Em que medida eu preciso estar em uma sala de concerto para poder ouvir música de qualidade? Temos DVDs de maior qualidade, com grandes músicos, que podemos ouvir em casa, com extremo conforto, com um equipamento de alta qualidade. E, se você gostar, pode abrir o iTunes e comprar só o trecho de que gostou, não a obra inteira. O conceito de obra também cai por terra. O ouvinte de música clássica, hoje, quer fazer a sua trilha. Ir ao concerto significa obedecer ao conceito de quem o organizou e de quem está tocando. Hoje, claramente, o concerto não é mais a forma dominante.
Cenário nacional
O público da música instrumental brasileira aumentou muito e mudou a sua natureza. Quando eu comecei no jornalismo na Folha de S.Paulo, tinha, por exemplo, o Victor Assis Brasil, maravilhoso saxofonista, mas um cara que se encaixa muito bem na tradição do jazz, não na música brasileira. Hoje a música instrumental tem cacoetes brasileiros, fraseados, mas não é claramente
nacionalista.
O Nelson Ayres estudou na Berkeley (Califórnia, Estados Unidos) e voltou o protótipo da faculdade. Com o passar do tempo, ele foi se sofisticando e se refinando de tal maneira que esse último disco que ele lançou [Villa-Lobos Super Star, de 2012, realizado com o grupo Pau Brasil, com a presença do cantor Renato Braz e o conjunto de cordas Ensemble SP] junto com o quarteto de cordas da
cidade de São Paulo é uma obra-prima. É extraordinário esse disco. A música instrumental conseguiu se distanciar da matriz antiga do jazz, instituindo novas fórmulas, e é por isso que tem tido muito mais resposta por parte do público – e é uma turma jovem. Sou meio suspeito para falar, mas a “molecada” está gostando mais de música sofisticada que antigamente. Hoje os caras que estudam
música têm um ouvido mais receptivo a coisas mais elaboradas, respondem melhor. A efervescência da música instrumental hoje se deve a isso.

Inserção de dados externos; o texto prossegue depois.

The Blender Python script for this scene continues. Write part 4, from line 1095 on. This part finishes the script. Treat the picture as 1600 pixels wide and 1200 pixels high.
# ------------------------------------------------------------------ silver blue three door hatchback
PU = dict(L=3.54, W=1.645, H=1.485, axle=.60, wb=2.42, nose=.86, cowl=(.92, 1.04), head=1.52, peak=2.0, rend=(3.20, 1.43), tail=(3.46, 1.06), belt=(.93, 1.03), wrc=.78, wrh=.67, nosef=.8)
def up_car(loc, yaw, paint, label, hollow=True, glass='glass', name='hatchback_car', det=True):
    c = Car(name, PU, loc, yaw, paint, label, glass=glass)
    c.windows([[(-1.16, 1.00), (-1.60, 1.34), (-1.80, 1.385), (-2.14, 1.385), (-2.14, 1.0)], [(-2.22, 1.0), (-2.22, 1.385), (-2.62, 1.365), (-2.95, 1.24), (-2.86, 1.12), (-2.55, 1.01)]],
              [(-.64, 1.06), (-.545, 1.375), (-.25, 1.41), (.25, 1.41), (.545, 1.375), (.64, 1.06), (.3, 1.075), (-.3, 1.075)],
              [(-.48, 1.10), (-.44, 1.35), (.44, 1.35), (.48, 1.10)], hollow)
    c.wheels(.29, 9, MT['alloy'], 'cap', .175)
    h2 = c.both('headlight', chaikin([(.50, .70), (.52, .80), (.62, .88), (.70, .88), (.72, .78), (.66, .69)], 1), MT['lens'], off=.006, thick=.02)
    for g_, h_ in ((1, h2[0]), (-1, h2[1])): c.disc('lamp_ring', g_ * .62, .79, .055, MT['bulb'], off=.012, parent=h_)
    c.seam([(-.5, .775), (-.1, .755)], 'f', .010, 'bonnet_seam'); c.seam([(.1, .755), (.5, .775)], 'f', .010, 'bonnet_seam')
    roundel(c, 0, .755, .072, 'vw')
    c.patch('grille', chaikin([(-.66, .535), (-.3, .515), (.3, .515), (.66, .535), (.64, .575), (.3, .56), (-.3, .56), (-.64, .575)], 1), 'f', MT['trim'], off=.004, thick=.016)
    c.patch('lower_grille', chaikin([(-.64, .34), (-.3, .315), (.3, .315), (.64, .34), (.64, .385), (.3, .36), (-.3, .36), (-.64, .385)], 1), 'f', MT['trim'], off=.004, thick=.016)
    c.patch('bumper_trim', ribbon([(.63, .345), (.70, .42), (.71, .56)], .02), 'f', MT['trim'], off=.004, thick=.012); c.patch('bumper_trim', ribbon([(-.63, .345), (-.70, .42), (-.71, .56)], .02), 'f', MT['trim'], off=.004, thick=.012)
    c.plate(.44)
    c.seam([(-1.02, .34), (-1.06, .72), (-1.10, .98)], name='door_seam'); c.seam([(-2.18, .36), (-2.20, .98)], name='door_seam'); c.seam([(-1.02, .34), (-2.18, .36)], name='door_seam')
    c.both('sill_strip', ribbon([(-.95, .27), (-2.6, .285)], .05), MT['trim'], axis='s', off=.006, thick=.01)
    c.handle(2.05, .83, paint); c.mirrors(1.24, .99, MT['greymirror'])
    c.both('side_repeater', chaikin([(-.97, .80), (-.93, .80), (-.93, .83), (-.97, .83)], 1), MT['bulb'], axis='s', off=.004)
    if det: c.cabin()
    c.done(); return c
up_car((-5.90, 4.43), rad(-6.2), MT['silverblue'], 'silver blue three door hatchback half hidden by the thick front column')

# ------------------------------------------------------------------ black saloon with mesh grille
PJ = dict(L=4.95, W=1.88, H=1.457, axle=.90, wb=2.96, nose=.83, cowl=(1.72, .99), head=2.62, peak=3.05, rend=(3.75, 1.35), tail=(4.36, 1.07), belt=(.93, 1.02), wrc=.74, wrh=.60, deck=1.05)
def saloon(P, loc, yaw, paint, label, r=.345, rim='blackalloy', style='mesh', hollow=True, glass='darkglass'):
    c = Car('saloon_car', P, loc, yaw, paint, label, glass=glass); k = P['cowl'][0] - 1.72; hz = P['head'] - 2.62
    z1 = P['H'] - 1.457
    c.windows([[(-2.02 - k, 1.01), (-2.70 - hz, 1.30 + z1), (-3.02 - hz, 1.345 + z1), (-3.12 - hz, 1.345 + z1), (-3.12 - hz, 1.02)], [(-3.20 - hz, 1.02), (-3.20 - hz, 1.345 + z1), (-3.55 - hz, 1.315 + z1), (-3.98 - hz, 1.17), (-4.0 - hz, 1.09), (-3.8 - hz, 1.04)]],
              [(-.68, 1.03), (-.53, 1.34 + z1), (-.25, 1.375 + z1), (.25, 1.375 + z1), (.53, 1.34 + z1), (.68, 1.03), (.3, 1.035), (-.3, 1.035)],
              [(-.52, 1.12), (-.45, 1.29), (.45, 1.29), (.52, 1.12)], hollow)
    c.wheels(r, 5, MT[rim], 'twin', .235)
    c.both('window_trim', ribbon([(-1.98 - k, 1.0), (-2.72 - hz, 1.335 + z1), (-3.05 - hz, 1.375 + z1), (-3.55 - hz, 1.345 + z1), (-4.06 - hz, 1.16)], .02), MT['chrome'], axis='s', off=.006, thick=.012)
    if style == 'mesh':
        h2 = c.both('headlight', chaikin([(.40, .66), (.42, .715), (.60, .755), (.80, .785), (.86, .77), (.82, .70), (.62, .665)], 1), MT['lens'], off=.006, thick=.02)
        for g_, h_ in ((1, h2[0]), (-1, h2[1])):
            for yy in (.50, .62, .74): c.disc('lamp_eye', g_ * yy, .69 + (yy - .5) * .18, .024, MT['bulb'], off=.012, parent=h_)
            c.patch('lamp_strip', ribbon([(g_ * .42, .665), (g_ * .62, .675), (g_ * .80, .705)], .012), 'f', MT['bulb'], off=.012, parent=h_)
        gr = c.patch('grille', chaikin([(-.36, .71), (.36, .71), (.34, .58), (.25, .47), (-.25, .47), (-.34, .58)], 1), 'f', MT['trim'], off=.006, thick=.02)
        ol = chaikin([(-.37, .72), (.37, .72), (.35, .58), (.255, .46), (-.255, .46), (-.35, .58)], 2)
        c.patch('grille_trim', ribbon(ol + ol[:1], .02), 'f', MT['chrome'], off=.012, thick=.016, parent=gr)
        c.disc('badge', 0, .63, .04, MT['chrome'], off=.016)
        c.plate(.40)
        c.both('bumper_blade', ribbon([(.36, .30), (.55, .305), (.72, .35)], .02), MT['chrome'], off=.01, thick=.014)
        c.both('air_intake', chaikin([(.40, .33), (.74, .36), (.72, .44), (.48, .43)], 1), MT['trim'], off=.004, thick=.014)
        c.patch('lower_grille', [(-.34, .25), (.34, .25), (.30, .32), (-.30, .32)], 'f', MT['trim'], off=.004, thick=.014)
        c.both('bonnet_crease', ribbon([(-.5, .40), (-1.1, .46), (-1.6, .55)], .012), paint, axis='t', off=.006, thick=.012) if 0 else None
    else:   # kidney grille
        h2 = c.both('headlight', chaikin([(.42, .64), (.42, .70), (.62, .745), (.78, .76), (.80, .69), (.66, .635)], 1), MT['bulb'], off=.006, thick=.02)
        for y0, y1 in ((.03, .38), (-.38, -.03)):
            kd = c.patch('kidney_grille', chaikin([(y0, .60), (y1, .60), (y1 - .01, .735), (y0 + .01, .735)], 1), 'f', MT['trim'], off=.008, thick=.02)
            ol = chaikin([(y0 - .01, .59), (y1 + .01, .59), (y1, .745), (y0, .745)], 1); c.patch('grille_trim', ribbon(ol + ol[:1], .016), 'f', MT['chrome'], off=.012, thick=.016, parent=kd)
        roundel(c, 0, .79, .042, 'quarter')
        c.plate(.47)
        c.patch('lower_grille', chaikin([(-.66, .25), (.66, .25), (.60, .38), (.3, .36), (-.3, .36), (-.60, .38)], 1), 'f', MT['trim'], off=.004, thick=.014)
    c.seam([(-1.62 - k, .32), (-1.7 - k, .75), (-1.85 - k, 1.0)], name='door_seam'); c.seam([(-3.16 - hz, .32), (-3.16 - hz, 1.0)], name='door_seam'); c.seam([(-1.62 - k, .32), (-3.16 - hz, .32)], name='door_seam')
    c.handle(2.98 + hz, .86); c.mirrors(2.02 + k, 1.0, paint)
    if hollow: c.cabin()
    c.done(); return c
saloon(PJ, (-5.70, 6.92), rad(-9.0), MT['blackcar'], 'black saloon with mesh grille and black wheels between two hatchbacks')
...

Hoje também tem muito músico erudito que tinha vergonha de fazer música instrumental, mas acabou aderindo
e faz música instrumental popular. O Dimos Goudaroulis [violoncelista solista e pesquisador de música do século 18] nunca teve esse tipo de vergonha. Paulo Porto Alegre [violonista vencedor do V Concurso Internacional de Violão Palestrina e III Concurso Internacional de Violão do Festival Villa-Lobos] toca música popular, faz música improvisada e se apresenta toda semana num “botequinho” na Vila Madalena. O Núcleo Contemporâneo [gravadora e produtora de música dentro do universo da cultura
popular, tradicional e erudita], entre outros, também tem um trabalho muito legal com música erudita.